I agree. If you don't run the wallet because it is not comfortable for you, or you flat out don't care about the network you should not be rewarded.
No need to use other computers or wallets. You can just split your coins to multiple outputs. There will be tool to do this in wallet, and also split the stake output to two halves when you stake (if larger than x grc).
Staking simply split-ed the input (+rewards) to two outputs. This is necessary to keep the network weight up during the 16h cool-down. Rob then foolishly changed the code to spit to 0.01GRC and rest, which effectively crippled the networks security.
You raised valid concerns with the wallet getting too large with so many "spam" transactions. However that is a client-side problem which will be fixed later.
That would make chain attacks more likely, won't it? If you can stake 5 blocks in a row with 5 "parts" of your wallet.
It is already easy for the attacker. He can always modify their wallet to do what they want. It is up to network to reject such activity. Or he can just split the coins manually.
This is also reason why we want higher difficulty. You can't just say I want to stake this 5 txes now. The outputs must satisfy some crypto formula to stake.
I don't care what happened (it's past), and I certainly do not want to attack Rob. Fact is there was an easily reproducible bug in the wild for 2 month that heavily affected the output of blocks. KISS ;)
Do you remember the time when this was exactly ?
Another point that I forgot and now added:
I think having a wallet run (with naturally tells a lot of people my IP) for days without anyone looking at it is insecure. Especially if they know they can catch something that is worth 6-figure.
Right, but you can e.g. use TOR also
If you like getting watched by NSA, you can ;)
I would think that leaving this wallet open 24/7 would be less secure because now you have a program (written by mostly junior/incompetent devs) leaving a port open to the public internet. Doesn't it have to do this to keep the network running? I have a feeling at some point a vulnerability will be found and this wallet will get hacked and my machine will be compromised. But I still leave mine open anyway. Or maybe we'll get lucky and our devs won't touch the networking code. Best to leave that to the experts.

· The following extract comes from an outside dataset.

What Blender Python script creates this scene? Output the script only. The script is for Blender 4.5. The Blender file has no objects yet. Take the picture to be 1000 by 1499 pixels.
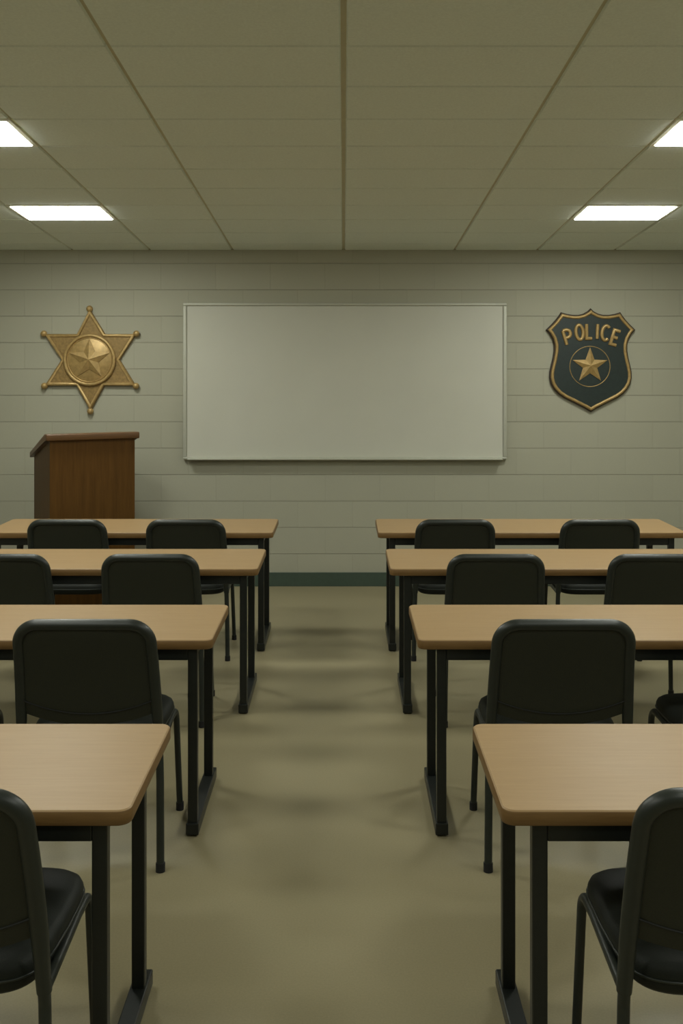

Right, another one I forgot that was on my list lol.
Although I leave the wallet open 24/7, I do see 3 other disadvantages:
I especially "like" the surrounding chatter for that pic ;-)
Gridcoin IRC tweeted @ 19 Sep 2017 - 12:26 UTC
Disclaimer: I am just a bot trying to be helpful.
point 2 -> see also:
Typo? Just beneath the picture: "Reasons for staking all the time", forgot the word 'not?
Ahaha, yes.
That is always when you don't have time to put it down for at least 30 minutes before you read again. Your mind jumps over it.
Mostly because it takes a lot of cpu and RAM. i dont know how the hell it uses so much RAM.
Not great design, that is why it uses so much ram.
Fix it then :-)
I guess the chain rests in RAM?
profitability?
huh? Sorry, I do not understand that at all.
Oh you mean someone could day trade and make more profit then interest?
Okay, that would also a reason - and one that is not fixed by fixed interest. I think that is a sub-part of another reason I forgot. Exchanges.